Virginia Officials Propose Single Toll Site on I-95,to Collect $12 Per Truck Going Each Way

By Michele Fuetsch, Staff Reporter

This story appears in the July 2 print edition of Transport Topics. Click here to subscribe today.

Virginia transportation officials have recommended that their tolling plan for Interstate 95 include just one toll-collection location and that trucks pay $12 going each way.

The details are contained in an outline that state officials presented to the Commonwealth Transportation Board on June 20 and are presenting at meetings with various county officials around the state.

“The one that we would recommend to the [Federal Highway Administration] . . . would be the location that’s in Sussex County,” said Tamara Rollison, director of communications for the Virginia Department of Transportation.



That site is between mileposts 20 and 24, about 20 miles north of the North Carolina state line and just north of the town of Emporia, Va.

Officials did not say why the state is proposing just one tolling site, but Rollison insisted that the state’s plan for I-95 is not final and that other tolling locations along the 178-mile corridor could still be considered.

Cars would pay a $4 toll each way at the Emporia site.

Virginia Trucking Association President Dale Bennett said two tolling locations were being considered as late as May but that, when the plan was presented to the transportation board, suddenly, only one site was included.

Bennett told Transport Topics that with only one tolling site, the plan is close to what Gov. Bob McDonnell once proposed — a toll booth at the state line with North Carolina.

“That’s basically what it is, a border tax,” Bennett said of the one-site tolling plan.

According to VDOT, about 36,000 vehicles pass through the proposed tolling site each day and about 15% of that traffic is trucks.

Federal law prohibits tolling existing interstate highways. However, under a pilot program created more than a decade ago, Congress said three states would be allowed to apply to toll interstates but, thus far, no state has submitted a complete application to toll.

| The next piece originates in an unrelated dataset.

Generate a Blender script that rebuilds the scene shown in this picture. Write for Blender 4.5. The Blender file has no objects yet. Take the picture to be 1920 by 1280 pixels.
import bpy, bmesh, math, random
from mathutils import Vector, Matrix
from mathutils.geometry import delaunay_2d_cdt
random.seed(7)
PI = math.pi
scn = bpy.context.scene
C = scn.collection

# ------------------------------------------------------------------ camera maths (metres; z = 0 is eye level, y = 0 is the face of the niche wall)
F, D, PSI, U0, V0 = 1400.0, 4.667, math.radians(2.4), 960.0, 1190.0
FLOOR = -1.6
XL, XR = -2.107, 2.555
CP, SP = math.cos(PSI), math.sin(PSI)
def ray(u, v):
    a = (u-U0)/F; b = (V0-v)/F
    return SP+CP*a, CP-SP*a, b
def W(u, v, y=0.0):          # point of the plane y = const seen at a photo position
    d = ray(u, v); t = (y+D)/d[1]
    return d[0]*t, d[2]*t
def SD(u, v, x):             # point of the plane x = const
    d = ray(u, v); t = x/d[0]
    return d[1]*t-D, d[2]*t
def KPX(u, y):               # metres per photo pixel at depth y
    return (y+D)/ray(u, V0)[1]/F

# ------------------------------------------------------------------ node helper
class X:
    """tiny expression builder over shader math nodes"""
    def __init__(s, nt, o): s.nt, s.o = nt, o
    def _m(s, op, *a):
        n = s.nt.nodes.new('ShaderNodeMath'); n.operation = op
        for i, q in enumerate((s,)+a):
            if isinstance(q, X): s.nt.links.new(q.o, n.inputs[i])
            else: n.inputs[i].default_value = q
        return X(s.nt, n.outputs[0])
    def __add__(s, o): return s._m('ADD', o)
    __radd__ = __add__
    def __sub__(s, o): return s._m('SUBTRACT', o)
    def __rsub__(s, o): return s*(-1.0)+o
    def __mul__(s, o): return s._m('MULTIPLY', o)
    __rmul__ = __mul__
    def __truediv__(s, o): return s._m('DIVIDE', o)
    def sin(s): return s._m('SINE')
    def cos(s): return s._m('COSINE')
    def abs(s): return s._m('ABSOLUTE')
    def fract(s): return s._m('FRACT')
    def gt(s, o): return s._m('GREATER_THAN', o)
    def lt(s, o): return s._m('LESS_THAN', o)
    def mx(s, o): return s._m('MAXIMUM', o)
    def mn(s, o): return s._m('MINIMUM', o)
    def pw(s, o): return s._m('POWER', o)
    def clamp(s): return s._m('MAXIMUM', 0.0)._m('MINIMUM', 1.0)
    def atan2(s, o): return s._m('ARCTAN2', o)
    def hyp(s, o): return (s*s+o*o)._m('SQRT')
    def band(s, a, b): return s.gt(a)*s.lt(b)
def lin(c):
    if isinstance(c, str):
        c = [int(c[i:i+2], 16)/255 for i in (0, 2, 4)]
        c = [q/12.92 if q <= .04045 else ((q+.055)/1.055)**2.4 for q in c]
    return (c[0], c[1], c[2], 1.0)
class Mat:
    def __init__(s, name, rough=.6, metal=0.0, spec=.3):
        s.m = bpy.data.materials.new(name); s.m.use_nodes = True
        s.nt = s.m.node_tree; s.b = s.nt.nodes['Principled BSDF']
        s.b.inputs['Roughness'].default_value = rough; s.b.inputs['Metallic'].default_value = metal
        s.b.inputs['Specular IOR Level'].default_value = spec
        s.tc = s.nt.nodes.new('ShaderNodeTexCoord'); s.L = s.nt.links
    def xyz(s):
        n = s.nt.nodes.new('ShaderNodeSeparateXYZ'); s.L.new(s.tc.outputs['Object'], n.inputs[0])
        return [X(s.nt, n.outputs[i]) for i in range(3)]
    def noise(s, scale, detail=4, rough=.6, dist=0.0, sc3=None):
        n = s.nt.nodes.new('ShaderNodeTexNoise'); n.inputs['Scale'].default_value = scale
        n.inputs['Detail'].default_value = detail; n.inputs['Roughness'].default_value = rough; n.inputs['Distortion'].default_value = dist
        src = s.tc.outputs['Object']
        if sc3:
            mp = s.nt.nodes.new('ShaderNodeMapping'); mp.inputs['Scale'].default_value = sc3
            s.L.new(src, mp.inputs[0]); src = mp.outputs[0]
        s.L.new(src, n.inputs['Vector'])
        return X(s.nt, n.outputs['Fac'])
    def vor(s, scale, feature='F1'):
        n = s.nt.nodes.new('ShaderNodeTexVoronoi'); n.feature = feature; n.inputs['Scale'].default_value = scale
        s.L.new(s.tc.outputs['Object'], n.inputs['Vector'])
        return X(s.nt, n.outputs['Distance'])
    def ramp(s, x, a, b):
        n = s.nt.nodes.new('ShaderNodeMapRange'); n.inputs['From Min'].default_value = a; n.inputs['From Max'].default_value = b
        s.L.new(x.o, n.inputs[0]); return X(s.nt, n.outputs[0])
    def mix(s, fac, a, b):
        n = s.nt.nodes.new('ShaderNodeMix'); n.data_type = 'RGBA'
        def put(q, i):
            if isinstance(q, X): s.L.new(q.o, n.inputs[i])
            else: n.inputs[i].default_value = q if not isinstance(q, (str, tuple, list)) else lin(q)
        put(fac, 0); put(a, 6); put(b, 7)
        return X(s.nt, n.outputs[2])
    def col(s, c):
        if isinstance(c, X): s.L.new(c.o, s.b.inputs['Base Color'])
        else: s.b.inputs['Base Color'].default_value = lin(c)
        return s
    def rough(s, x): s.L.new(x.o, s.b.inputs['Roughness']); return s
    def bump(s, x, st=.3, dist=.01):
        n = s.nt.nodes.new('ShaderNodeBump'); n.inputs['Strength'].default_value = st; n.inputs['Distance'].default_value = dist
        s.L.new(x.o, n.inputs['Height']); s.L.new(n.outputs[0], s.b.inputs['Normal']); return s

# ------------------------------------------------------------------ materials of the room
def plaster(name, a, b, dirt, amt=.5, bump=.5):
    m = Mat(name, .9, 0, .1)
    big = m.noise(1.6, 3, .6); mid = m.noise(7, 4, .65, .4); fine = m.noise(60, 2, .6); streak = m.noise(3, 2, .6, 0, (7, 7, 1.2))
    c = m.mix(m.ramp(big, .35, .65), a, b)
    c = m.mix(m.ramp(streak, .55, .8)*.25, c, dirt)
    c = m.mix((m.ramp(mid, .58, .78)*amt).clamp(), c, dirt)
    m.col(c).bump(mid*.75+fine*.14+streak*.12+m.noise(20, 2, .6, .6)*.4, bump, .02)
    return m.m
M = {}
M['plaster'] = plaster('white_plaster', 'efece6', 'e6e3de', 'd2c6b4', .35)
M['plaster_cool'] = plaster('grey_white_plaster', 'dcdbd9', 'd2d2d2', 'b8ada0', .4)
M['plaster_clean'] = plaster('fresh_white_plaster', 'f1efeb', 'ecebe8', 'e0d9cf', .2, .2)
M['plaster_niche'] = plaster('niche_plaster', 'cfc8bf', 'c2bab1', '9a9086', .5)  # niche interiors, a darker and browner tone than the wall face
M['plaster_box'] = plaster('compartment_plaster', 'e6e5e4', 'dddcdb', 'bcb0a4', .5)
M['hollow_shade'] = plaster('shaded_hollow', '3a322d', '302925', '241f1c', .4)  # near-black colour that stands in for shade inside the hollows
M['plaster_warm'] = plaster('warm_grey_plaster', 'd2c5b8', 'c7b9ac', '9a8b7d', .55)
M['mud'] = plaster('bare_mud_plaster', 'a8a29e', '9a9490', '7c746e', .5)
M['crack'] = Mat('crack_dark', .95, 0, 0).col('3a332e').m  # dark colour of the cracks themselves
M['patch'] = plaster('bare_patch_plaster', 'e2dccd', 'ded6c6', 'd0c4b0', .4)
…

In September, FHWA gave Virginia permission to submit an application to toll I-95 (9-26, p. 1). North Carolina followed suit within weeks, winning FHWA permission to apply, also to toll its segment of I-95 (10-3, p. 5).

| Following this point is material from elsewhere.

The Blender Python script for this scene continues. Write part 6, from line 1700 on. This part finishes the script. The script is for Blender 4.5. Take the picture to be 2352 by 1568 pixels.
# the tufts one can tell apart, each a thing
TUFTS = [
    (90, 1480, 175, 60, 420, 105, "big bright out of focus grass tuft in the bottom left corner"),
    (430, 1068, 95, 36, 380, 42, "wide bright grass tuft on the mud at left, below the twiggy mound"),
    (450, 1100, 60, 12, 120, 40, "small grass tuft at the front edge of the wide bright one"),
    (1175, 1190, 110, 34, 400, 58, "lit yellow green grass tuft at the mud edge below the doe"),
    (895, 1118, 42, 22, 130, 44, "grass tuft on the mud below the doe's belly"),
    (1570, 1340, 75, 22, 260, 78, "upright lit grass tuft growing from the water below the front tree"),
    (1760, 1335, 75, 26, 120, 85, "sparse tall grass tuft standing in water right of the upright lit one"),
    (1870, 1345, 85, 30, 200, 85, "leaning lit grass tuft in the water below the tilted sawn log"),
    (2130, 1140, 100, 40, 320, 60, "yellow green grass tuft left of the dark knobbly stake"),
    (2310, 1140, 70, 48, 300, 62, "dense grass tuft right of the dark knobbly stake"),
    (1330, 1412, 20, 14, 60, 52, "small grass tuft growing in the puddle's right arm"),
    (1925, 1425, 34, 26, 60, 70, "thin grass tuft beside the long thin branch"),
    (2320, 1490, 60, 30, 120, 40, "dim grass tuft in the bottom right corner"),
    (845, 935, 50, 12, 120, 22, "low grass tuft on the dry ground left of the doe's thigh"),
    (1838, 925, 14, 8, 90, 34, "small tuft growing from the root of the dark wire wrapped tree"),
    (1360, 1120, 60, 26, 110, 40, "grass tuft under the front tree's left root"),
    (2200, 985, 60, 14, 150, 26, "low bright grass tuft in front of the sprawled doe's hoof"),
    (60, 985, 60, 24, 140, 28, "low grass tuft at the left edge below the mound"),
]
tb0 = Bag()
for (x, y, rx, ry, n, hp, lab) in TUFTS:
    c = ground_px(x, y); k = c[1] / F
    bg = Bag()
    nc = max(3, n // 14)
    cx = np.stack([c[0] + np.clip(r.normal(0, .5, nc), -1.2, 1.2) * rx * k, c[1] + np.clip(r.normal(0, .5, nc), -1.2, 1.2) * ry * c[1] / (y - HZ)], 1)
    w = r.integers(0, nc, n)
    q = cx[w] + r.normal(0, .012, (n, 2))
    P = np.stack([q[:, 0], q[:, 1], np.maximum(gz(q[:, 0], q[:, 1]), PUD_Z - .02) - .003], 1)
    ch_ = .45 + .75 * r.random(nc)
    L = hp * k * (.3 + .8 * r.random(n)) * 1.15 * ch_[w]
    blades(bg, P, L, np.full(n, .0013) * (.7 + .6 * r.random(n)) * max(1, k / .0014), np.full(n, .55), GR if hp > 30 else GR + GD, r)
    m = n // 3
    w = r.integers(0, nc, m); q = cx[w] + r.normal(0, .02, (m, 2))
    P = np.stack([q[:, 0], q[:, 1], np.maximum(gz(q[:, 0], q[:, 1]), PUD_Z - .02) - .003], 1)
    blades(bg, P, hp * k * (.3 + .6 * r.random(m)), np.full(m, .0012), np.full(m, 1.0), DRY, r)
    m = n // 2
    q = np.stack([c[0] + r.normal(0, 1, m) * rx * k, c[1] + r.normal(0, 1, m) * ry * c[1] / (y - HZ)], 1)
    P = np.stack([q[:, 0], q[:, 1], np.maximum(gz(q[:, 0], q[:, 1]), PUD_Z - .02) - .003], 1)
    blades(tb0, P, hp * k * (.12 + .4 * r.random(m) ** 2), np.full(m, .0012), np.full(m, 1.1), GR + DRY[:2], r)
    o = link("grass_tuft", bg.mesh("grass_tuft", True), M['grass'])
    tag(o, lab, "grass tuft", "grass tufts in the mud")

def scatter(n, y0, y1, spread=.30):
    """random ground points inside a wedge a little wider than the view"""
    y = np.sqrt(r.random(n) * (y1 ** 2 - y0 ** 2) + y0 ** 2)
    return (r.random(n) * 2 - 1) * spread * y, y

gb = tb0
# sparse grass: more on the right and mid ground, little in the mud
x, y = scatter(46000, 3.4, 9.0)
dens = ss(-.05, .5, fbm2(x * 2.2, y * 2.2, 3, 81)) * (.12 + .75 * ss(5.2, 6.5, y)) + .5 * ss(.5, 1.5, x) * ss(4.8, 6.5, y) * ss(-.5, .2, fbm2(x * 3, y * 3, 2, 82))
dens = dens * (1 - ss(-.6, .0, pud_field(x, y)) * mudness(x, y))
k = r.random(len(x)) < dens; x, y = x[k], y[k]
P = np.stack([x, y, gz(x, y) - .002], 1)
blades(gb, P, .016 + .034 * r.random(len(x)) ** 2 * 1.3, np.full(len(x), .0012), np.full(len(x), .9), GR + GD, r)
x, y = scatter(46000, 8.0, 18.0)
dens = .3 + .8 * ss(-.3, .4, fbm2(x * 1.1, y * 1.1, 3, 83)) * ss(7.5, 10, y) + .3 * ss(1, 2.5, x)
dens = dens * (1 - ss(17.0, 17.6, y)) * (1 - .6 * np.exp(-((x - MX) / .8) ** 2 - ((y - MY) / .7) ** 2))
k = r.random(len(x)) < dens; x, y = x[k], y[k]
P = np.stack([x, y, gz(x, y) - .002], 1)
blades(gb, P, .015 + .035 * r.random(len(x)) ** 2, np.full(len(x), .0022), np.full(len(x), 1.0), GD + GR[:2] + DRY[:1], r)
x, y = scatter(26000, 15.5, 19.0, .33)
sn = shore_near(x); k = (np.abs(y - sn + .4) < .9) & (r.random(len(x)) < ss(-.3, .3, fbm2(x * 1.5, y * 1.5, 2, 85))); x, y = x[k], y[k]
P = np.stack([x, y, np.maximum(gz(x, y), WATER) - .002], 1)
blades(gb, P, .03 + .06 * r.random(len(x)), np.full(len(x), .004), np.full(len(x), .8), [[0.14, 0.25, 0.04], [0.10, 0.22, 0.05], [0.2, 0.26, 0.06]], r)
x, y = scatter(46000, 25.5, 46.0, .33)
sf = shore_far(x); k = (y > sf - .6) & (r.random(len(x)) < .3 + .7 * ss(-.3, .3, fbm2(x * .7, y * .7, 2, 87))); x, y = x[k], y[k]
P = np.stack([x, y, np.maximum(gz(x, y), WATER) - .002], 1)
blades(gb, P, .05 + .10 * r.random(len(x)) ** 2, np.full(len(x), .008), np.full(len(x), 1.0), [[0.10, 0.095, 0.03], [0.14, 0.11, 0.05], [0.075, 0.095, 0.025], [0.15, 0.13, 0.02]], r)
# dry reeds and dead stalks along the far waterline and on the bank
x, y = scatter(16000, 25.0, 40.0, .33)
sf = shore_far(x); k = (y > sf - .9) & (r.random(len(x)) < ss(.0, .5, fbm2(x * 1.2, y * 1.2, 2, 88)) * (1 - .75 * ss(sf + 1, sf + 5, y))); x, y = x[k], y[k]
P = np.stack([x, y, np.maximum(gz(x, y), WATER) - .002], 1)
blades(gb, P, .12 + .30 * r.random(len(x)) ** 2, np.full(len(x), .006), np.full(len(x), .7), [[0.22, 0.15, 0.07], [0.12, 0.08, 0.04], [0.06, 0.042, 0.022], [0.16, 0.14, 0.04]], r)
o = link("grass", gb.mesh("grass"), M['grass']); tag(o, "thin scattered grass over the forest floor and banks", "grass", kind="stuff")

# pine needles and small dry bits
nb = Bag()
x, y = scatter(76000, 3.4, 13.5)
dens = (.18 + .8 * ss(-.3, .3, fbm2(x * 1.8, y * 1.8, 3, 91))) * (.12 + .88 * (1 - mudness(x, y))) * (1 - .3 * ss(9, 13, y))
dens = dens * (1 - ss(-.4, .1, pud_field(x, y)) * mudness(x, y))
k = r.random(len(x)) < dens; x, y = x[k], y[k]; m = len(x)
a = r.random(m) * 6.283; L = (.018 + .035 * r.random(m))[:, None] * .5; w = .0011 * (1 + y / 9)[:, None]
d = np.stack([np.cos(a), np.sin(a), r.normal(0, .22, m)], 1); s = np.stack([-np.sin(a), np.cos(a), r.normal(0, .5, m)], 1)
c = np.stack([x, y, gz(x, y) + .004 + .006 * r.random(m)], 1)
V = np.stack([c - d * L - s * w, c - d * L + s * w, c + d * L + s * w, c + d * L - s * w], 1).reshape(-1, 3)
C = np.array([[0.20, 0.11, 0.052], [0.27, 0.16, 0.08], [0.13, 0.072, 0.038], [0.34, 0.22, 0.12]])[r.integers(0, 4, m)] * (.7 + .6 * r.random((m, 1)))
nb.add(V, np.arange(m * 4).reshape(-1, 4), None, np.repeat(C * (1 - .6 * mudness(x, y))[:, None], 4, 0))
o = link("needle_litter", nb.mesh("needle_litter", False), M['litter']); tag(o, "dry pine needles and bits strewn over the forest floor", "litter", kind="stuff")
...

Missouri received permission to toll Interstate 70 several years ago but has never followed through with an application. Lawmakers there rejected an attempt by state transportation planners earlier this year to design a tolling plan for

the highway.

Rollison said Virginia expects to submit its application to FHWA by late summer.

Bennett spoke at the transportation board’s June 20 meeting, reiterating the trucking industry’s objections to tolling existing interstates.

“It is inevitable that tolling I-95 will cause a major diversion of cars and trucks to less suitable roads,” Bennett told the board. In addition, tolls are the most inefficient way to collect revenue, he said.

“In the first six years of VDOT’s plan, 38% of the revenue generated will go towards building and operating the toll collection system and, in subsequent years, about 11% of revenue generated will go towards toll collection maintenance and operating costs,” Bennett said.

“I just don’t understand how conservatives can support such an inefficient, wasteful means of generating revenue for transportation,” Bennett told TT.

He also said that the tolling plan will be submitted to FHWA without first holding public hearings on it.

Under Virginia law, the state Legislature does not have to approve the I-95 tolling plan because several years ago lawmakers gave the governor and VDOT the authority to build toll roads in the state.

However, Bennett said it may be time for Virginia lawmakers to revisit the tolling issue.

“I don’t know that the legislature intended or had in mind that that would involve the collection of tolls on existing infrastructure,” Bennett said.